As a test case we fitted a 200W system along with an advanced controller to a new barge style cruiser for a week to check to usefullness of solar power against the designed option of running a large 90HP engine for up to 6 hours per day. The owners were keen to discover the potential cost gains they would make by using a solar system.

The barge was built with a bank of 5 x 110 Amp Hour leisure batteries which were around 2 years old at the time of the trial - so about two thirds of their way through their useful life. These are charged by by an alternator from the main engine - typically requireing approx 6 hours to bring them back from a 'flat' condition. There is a further bank of two 110 Amp Hour batteries for starting the engine and running the diesel heating which only charge from a separate alternator on the engine.

The 12v equipment consists of a Shoreline 12v fridge, Jabsco water pump and 29 lights - three of which are still using halogen bulbs (2 of these are to be retained as halogen), 3 are filament type bus bulbs (which will be replaced shortly) - the rest of them are LED.

The inverter is a Mastervolt 4000W Combi - which also includes a 3 step mains battery charger.

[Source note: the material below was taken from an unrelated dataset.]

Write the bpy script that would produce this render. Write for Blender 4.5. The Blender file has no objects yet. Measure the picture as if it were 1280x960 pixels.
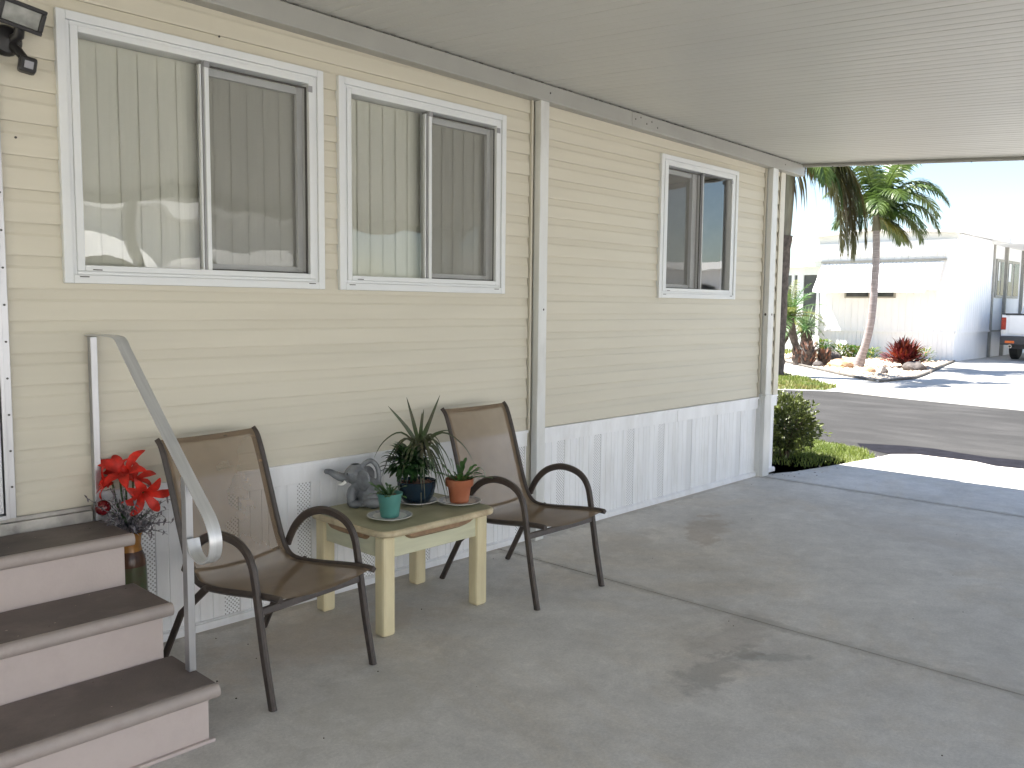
import bpy, bmesh, math, random
from mathutils import Vector, Matrix, noise
R = math.radians
V = Vector
sc = bpy.context.scene
COL = sc.collection
rnd = random.Random(7)

# ------------------------------------------------------------------ materials
def new_mat(name):
    m = bpy.data.materials.new(name); m.use_nodes = True
    nt = m.node_tree; nt.nodes.clear()
    out = nt.nodes.new('ShaderNodeOutputMaterial')
    return m, nt, out

def N(nt, t, **kw):
    n = nt.nodes.new(t)
    for k, v in kw.items():
        if k in n.inputs: n.inputs[k].default_value = v
        else: setattr(n, k, v)
    return n

def rgb(c): return (c[0], c[1], c[2], 1.0)

def mat(name, col, rough=0.5, var=0.12, scale=6.0, bump=0.0, bscale=60.0, metal=0.0, spec=0.5,
        col2=None, stretch=None, trans=0.0, detail=6.0, dirt=None, dscale=1.5, damt=0.3):
    """painted / natural surface: two scales of colour variation, optional dirt blotches and bump"""
    m, nt, out = new_mat(name)
    L = nt.links.new
    b = N(nt, 'ShaderNodeBsdfPrincipled')
    b.inputs['Roughness'].default_value = rough
    b.inputs['Metallic'].default_value = metal
    b.inputs['Specular IOR Level'].default_value = spec
    tc = N(nt, 'ShaderNodeTexCoord')
    src = tc.outputs['Object']
    if stretch:
        mp = N(nt, 'ShaderNodeMapping'); mp.inputs['Scale'].default_value = stretch
        L(src, mp.inputs['Vector']); src = mp.outputs['Vector']
    n1 = N(nt, 'ShaderNodeTexNoise'); n1.inputs['Scale'].default_value = scale; n1.inputs['Detail'].default_value = detail
    L(src, n1.inputs['Vector'])
    c2 = col2 or tuple(max(0, c * (1 - var * 1.6)) for c in col)
    c1 = col if col2 else tuple(min(1, c * (1 + var * 0.5)) for c in col)
    rp = N(nt, 'ShaderNodeValToRGB')
    rp.color_ramp.elements[0].position = 0.3; rp.color_ramp.elements[1].position = 0.7
    rp.color_ramp.elements[0].color = rgb(c2); rp.color_ramp.elements[1].color = rgb(c1)
    L(n1.outputs['Fac'], rp.inputs['Fac'])
    colo = rp.outputs['Color']
    if dirt:
        n3 = N(nt, 'ShaderNodeTexNoise'); n3.inputs['Scale'].default_value = dscale; n3.inputs['Detail'].default_value = 8
        n3.inputs['Roughness'].default_value = 0.65
        L(src, n3.inputs['Vector'])
        r3 = N(nt, 'ShaderNodeMapRange'); r3.inputs['From Min'].default_value = 0.48; r3.inputs['From Max'].default_value = 0.72
        r3.inputs['To Max'].default_value = damt
        L(n3.outputs['Fac'], r3.inputs['Value'])
        mx = N(nt, 'ShaderNodeMix', data_type='RGBA'); 
        mx.inputs[7].default_value = rgb(dirt)
        L(r3.outputs['Result'], mx.inputs[0]); L(colo, mx.inputs[6]); colo = mx.outputs[2]
    L(colo, b.inputs['Base Color'])
    if bump:
        n2 = N(nt, 'ShaderNodeTexNoise'); n2.inputs['Scale'].default_value = bscale; n2.inputs['Detail'].default_value = 4
        L(src, n2.inputs['Vector'])
        bp = N(nt, 'ShaderNodeBump'); bp.inputs['Strength'].default_value = bump; bp.inputs['Distance'].default_value = 0.01
        L(n2.outputs['Fac'], bp.inputs['Height']); L(bp.outputs['Normal'], b.inputs['Normal'])
    sh = b.outputs['BSDF']
    if trans:
        t = N(nt, 'ShaderNodeBsdfTranslucent'); L(colo, t.inputs['Color'])
        ms = N(nt, 'ShaderNodeMixShader'); ms.inputs[0].default_value = trans
        L(sh, ms.inputs[1]); L(t.outputs['BSDF'], ms.inputs[2]); sh = ms.outputs['Shader']
    L(sh, out.inputs['Surface'])
    return m

def mat_see(name, col, alpha, rough=0.8, graze=0.5):
    """woven mesh: part open, part thread"""
    m, nt, out = new_mat(name); L = nt.links.new
    d = N(nt, 'ShaderNodeBsdfPrincipled'); d.inputs['Roughness'].default_value = rough
    d.inputs['Specular IOR Level'].default_value = 0.2
    tc = N(nt, 'ShaderNodeTexCoord')
    n1 = N(nt, 'ShaderNodeTexNoise'); n1.inputs['Scale'].default_value = 14; n1.inputs['Detail'].default_value = 5
    L(tc.outputs['Object'], n1.inputs['Vector'])
    mx = N(nt, 'ShaderNodeMix', data_type='RGBA')
    mx.inputs[6].default_value = rgb([c * 0.85 for c in col]); mx.inputs[7].default_value = rgb([c * 1.12 for c in col])
    L(n1.outputs['Fac'], mx.inputs[0]); L(mx.outputs[2], d.inputs['Base Color'])
    t = N(nt, 'ShaderNodeBsdfTransparent')
    ms = N(nt, 'ShaderNodeMixShader'); lw = N(nt, 'ShaderNodeLayerWeight'); lw.inputs['Blend'].default_value = 0.5
    ra = N(nt, 'ShaderNodeMapRange'); ra.inputs['To Min'].default_value = alpha; ra.inputs['To Max'].default_value = min(1.0, alpha + graze)
    L(lw.outputs['Facing'], ra.inputs['Value']); L(ra.outputs['Result'], ms.inputs[0])
    L(t.outputs['BSDF'], ms.inputs[1]); L(d.outputs['BSDF'], ms.inputs[2])
    L(ms.outputs['Shader'], out.inputs['Surface'])
    return m

def mat_glass(name, ior=1.6, wav=0.0, tint=(0.9, 0.93, 0.92)):
    m, nt, out = new_mat(name); L = nt.links.new
    t = N(nt, 'ShaderNodeBsdfTransparent'); t.inputs['Color'].default_value = rgb(tint)
    g = N(nt, 'ShaderNodeBsdfGlossy'); g.inputs['Roughness'].default_value = 0.01
    f = N(nt, 'ShaderNodeFresnel'); f.inputs['IOR'].default_value = ior
    if wav:
        tc = N(nt, 'ShaderNodeTexCoord')
        n1 = N(nt, 'ShaderNodeTexNoise'); n1.inputs['Scale'].default_value = 2.3; n1.inputs['Detail'].default_value = 1
        L(tc.outputs['Object'], n1.inputs['Vector'])
        bp = N(nt, 'ShaderNodeBump'); bp.inputs['Strength'].default_value = wav; bp.inputs['Distance'].default_value = 0.05
        L(n1.outputs['Fac'], bp.inputs['Height']); L(bp.outputs['Normal'], g.inputs['Normal'])
    ms = N(nt, 'ShaderNodeMixShader')
    L(f.outputs['Fac'], ms.inputs[0]); L(t.outputs['BSDF'], ms.inputs[1]); L(g.outputs['BSDF'], ms.inputs[2])
    L(ms.outputs['Shader'], out.inputs['Surface'])
    return m

def mat_vent(name, col, hole, pitch=0.019):
    """perforated vinyl: staggered round holes punched through the strip"""
    m, nt, out = new_mat(name); L = nt.links.new
    b = N(nt, 'ShaderNodeBsdfPrincipled'); b.inputs['Roughness'].default_value = 0.5
    tc = N(nt, 'ShaderNodeTexCoord'); sp = N(nt, 'ShaderNodeSeparateXYZ'); L(tc.outputs['Object'], sp.inputs[0])
    def sn(o, k):
        a = N(nt, 'ShaderNodeMath', operation='MULTIPLY'); a.inputs[1].default_value = k; L(o, a.inputs[0])
        s = N(nt, 'ShaderNodeMath', operation='SINE'); L(a.outputs[0], s.inputs[0]); return s.outputs[0]
    k = 2 * math.pi / pitch
    p = N(nt, 'ShaderNodeMath', operation='MULTIPLY'); L(sn(sp.outputs['X'], k), p.inputs[0]); L(sn(sp.outputs['Z'], k), p.inputs[1])
    gt = N(nt, 'ShaderNodeMapRange'); gt.inputs['From Min'].default_value = 0.25; gt.inputs['From Max'].default_value = 0.5
    L(p.outputs[0], gt.inputs['Value'])
    mx = N(nt, 'ShaderNodeMix', data_type='RGBA'); mx.inputs[6].default_value = rgb(col); mx.inputs[7].default_value = rgb(hole)
    L(gt.outputs['Result'], mx.inputs[0]); L(mx.outputs[2], b.inputs['Base Color']); L(b.outputs['BSDF'], out.inputs['Surface'])
    return m

def mat_concrete(name, base, stains=(), warm=(0.23, 0.19, 0.15), dark=0.55, bump=0.25):
    m, nt, out = new_mat(name); L = nt.links.new
    b = N(nt, 'ShaderNodeBsdfPrincipled'); b.inputs['Roughness'].default_value = 0.82
    b.inputs['Specular IOR Level'].default_value = 0.35
    tc = N(nt, 'ShaderNodeTexCoord'); src = tc.outputs['Object']
    def nz(s, d, r=0.6, dist=0.0):
        n = N(nt, 'ShaderNodeTexNoise'); n.inputs['Scale'].default_value = s; n.inputs['Detail'].default_value = d
        n.inputs['Roughness'].default_value = r; n.inputs['Distortion'].default_value = dist
        L(src, n.inputs['Vector']); return n.outputs['Fac']
    def mr(o, a, bb, lo, hi):
        r = N(nt, 'ShaderNodeMapRange'); r.inputs['From Min'].default_value = a; r.inputs['From Max'].default_value = bb
        r.inputs['To Min'].default_value = lo; r.inputs['To Max'].default_value = hi; L(o, r.inputs['Value']); return r.outputs['Result']
    def mul(a, bb):
        x = N(nt, 'ShaderNodeMath', operation='MULTIPLY'); L(a, x.inputs[0]); L(bb, x.inputs[1]); return x.outputs[0]
    v = mr(nz(0.9, 8, 0.65, 0.4), 0.32, 0.68, 0.84, 1.10)
    v = mul(v, mr(nz(5.0, 8, 0.7), 0.3, 0.7, 0.90, 1.07))
    v = mul(v, mr(nz(17, 9, 0.78, 0.6), 0.3, 0.7, 0.90, 1.08))
    v = mul(v, mr(nz(2.2, 9, 0.75, 1.4), 0.35, 0.65, 0.93, 1.06))
    v = mul(v, mr(nz(90, 3), 0.3, 0.7, 0.91, 1.07))
    v = mul(v, mr(nz(420, 2), 0.35, 0.65, 0.9, 1.08))
    base_n = N(nt, 'ShaderNodeMix', data_type='RGBA'); base_n.inputs[6].default_value = rgb(base)
    base_n.inputs[7].default_value = rgb([base[0] * 0.96, base[1] * 0.88, base[2] * 0.76])
    L(mr(nz(0.7, 7, 0.7, 0.8), 0.5, 0.72, 0, 0.75), base_n.inputs[0])
    sc_ = N(nt, 'ShaderNodeVectorMath', operation='SCALE'); L(base_n.outputs[2], sc_.inputs[0]); L(v, sc_.inputs['Scale'])
    col = sc_.outputs[0]
    for (x, y, ang, sx, sy, amt, c) in stains:           # spilt stains with a shape of their own
        mp = N(nt, 'ShaderNodeMapping', vector_type='TEXTURE'); mp.inputs['Location'].default_value = (x, y, 0)
        mp.inputs['Rotation'].default_value = (0, 0, ang); mp.inputs['Scale'].default_value = (sx, sy, 1)
        L(src, mp.inputs['Vector'])
        ln = N(nt, 'ShaderNodeVectorMath', operation='LENGTH'); L(mp.outputs['Vector'], ln.inputs[0])
        ad = N(nt, 'ShaderNodeMath', operation='MULTIPLY_ADD'); L(nz(6.5, 7, 0.65, 0.3), ad.inputs[0]); ad.inputs[1].default_value = 2.6
        L(ln.outputs['Value'], ad.inputs[2])
        k = mr(ad.outputs[0], 1.78, 2.12, amt, 0.0)
        mx = N(nt, 'ShaderNodeMix', data_type='RGBA'); mx.inputs[7].default_value = rgb(c)
        L(k, mx.inputs[0]); L(col, mx.inputs[6]); col = mx.outputs[2]
    L(col, b.inputs['Base Color'])
    bp = N(nt, 'ShaderNodeBump'); bp.inputs['Strength'].default_value = bump; bp.inputs['Distance'].default_value = 0.004
    L(nz(160, 5), bp.inputs['Height']); L(bp.outputs['Normal'], b.inputs['Normal'])
    L(b.outputs['BSDF'], out.inputs['Surface'])
    return m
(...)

It has an automatic transfer switch to seemlessly move between mains and inverter power. This inverter is a little large for the load it services and uses 3 - 4 amps when idle so it is only used when boating in the evenings or when it's required for other purposes.

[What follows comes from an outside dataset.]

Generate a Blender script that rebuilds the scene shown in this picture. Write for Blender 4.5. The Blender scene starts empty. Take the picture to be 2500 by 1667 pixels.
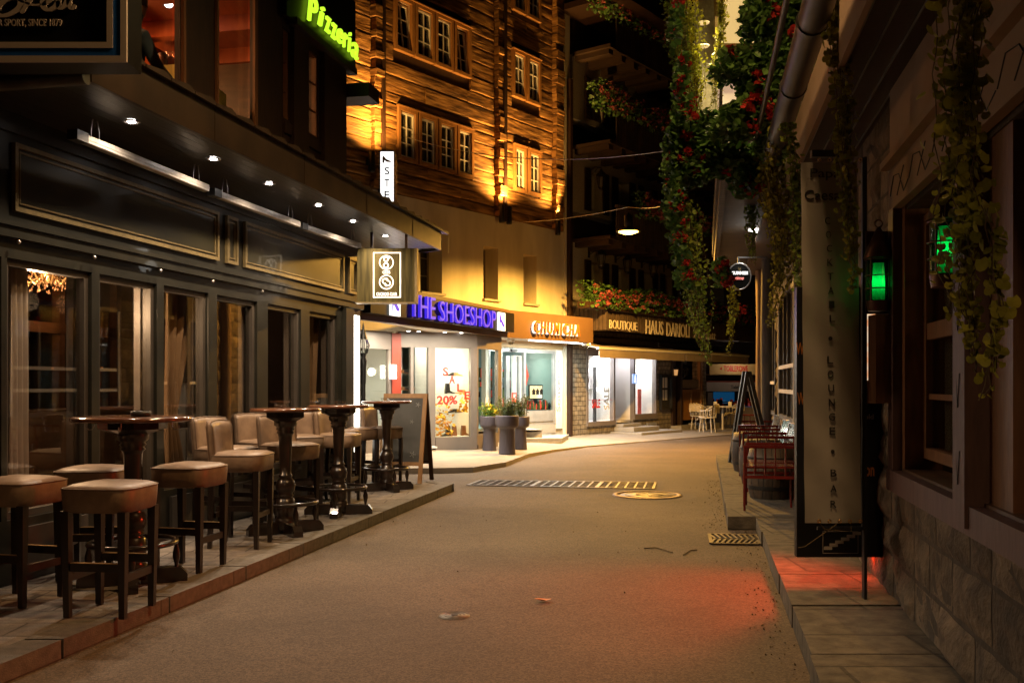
import bpy, bmesh, math, random
from mathutils import Vector, Matrix, Euler
R = math.radians
random.seed(7)
sc = bpy.context.scene
COL = sc.collection
# ---------------------------------------------------------------- camera
F, CX, HY, CH_ = 2350.0, 1250.0, 935.0, 1.42      # focal length, centre column, horizon row (px of 2500), eye height
cd = bpy.data.cameras.new('camera'); cam = bpy.data.objects.new('camera', cd); COL.objects.link(cam)
cam.location = (0, 0, CH_); cam.rotation_euler = (R(90), 0, 0)
cd.sensor_width = 36; cd.lens = 36*F/2500
cd.shift_y = (HY-833.5)/2500.0; cd.clip_start = .05; cd.clip_end = 500
sc.camera = cam
# ---------------------------------------------------------------- sky at night
w = bpy.data.worlds.new('World'); sc.world = w; w.use_nodes = True
nt = w.node_tree; bg = nt.nodes['Background']
sk = nt.nodes.new('ShaderNodeTexSky'); sk.sky_type = 'NISHITA'; sk.sun_disc = False
sk.sun_elevation = R(-6); sk.sun_rotation = R(200)
nt.links.new(sk.outputs[0], bg.inputs[0]); bg.inputs[1].default_value = 0.006
sl = bpy.data.lights.new('moon', 'SUN'); sl.energy = 0.004; sl.angle = R(.5); sl.color = (.8, .85, 1)
so = bpy.data.objects.new('moon', sl); so.rotation_euler = (R(50), 0, R(200)); COL.objects.link(so)
vs = sc.view_settings; vs.view_transform = 'Standard'; vs.look = 'None'; vs.exposure = 0; vs.gamma = 1
try: sc.cycles.use_denoising = True
except Exception: pass
sc.cycles.max_bounces = 8; sc.cycles.transparent_max_bounces = 12
sc.cycles.sample_clamp_indirect = 4; sc.cycles.caustics_reflective = False; sc.cycles.caustics_refractive = False

# ---------------------------------------------------------------- frames
class Fr:
    """s along the wall, t outward from it, z up"""
    def __init__(f, O, u, n):
        l = math.hypot(*u); f.O = O; f.u = (u[0]/l, u[1]/l); l = math.hypot(*n); f.n = (n[0]/l, n[1]/l)
    def P(f, s, t, z):
        return (f.O[0]+s*f.u[0]+t*f.n[0], f.O[1]+s*f.u[1]+t*f.n[1], z)
    def s(f, px, t=0):
        k = (px-CX)/F; ox = f.O[0]+t*f.n[0]; oy = f.O[1]+t*f.n[1]
        return (k*oy-ox)/(f.u[0]-k*f.u[1])
    def z(f, px, py, t=0):
        return CH_+(HY-py)/F*f.P(f.s(px, t), t, 0)[1]
WF = Fr((0, 0), (1, 0), (0, 1))
PUB = Fr((-4.63, 0), (.212, 1), (1, -.212))
CHA = Fr((1.33, 24.0), (.6, .8), (.8, -.6))
SHO = Fr((-.03, 20.2), (.383, 1), (1, -.383))
DIS = Fr((-.69, 19.0), (.88, .476), (.476, -.88))
RTW = Fr((1.13, 0), (.2, 1), (-1, .2))
def CF(y): return Fr((0, y), (1, 0), (0, -1))      # a plane square to the view direction at distance y
def G(px, py, z=0):
    y = F*(CH_-z)/(py-HY); return ((px-CX)/F*y, y)
def PX(px, py, y): return ((px-CX)/F*y, y, CH_+(HY-py)/F*y)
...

The TV is quite old and power hungry, and we have it linked to a HD recorder, DVD player and stereo. When these are in use we seem to draw 10 - 12 Amps, sometimes a little more when the laptop is charging as well.

Even with sparing use - we would need to run the engine for charging for around 24 - 30 hours per week without the solar. With the solar, and reasonably good weather - we could most likely half that - maybe even less, which is probably the best we could hope for.

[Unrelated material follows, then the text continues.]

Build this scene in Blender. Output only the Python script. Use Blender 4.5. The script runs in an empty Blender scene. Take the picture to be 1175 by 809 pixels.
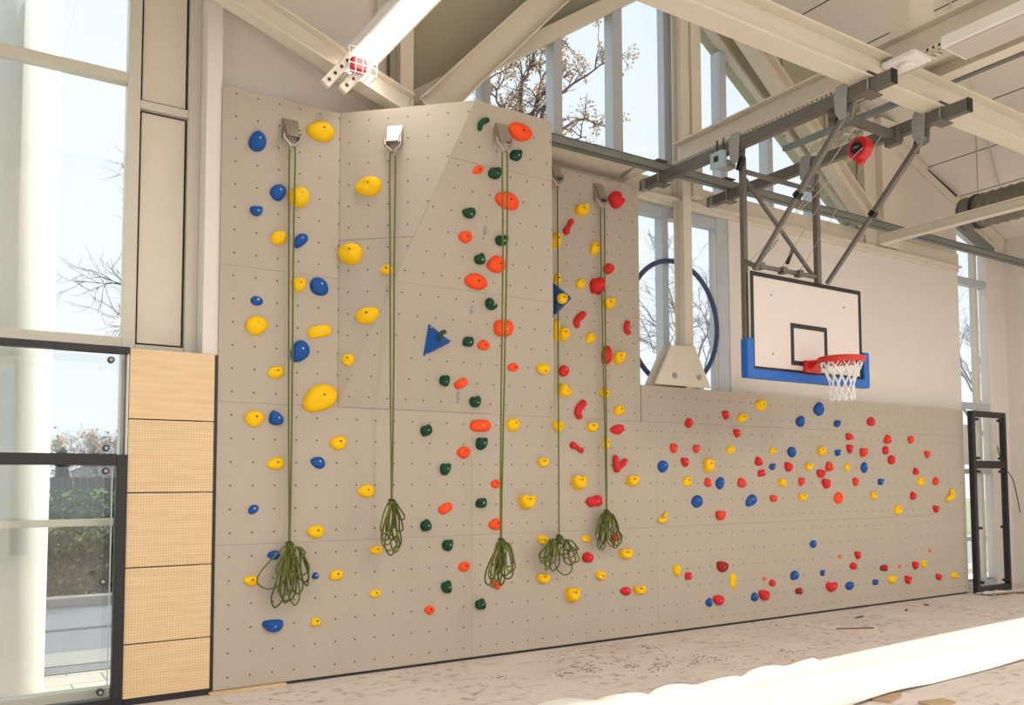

This graph shows the percentage of battery charge over the week. The trial was conducted in June 2013 so the days were long. The 3rd day of the trial was overcast whereas the rest of the week was sunny. None the less, the 200W system managed to maintain a battery charge level of over 60% throughout - which is about the point where we would be starting the engine.
Battery Power Drain Over Time

The second graph displays the actual power input (in Amps) from the solar panels over the same time period. The overcast day is plainly shown - and note that readings were taken at longer intervals during towards the end of the trial which is why the peaks are shown as narrower.
Battery Power Drain Over Time

The trial resulted in a successful sale.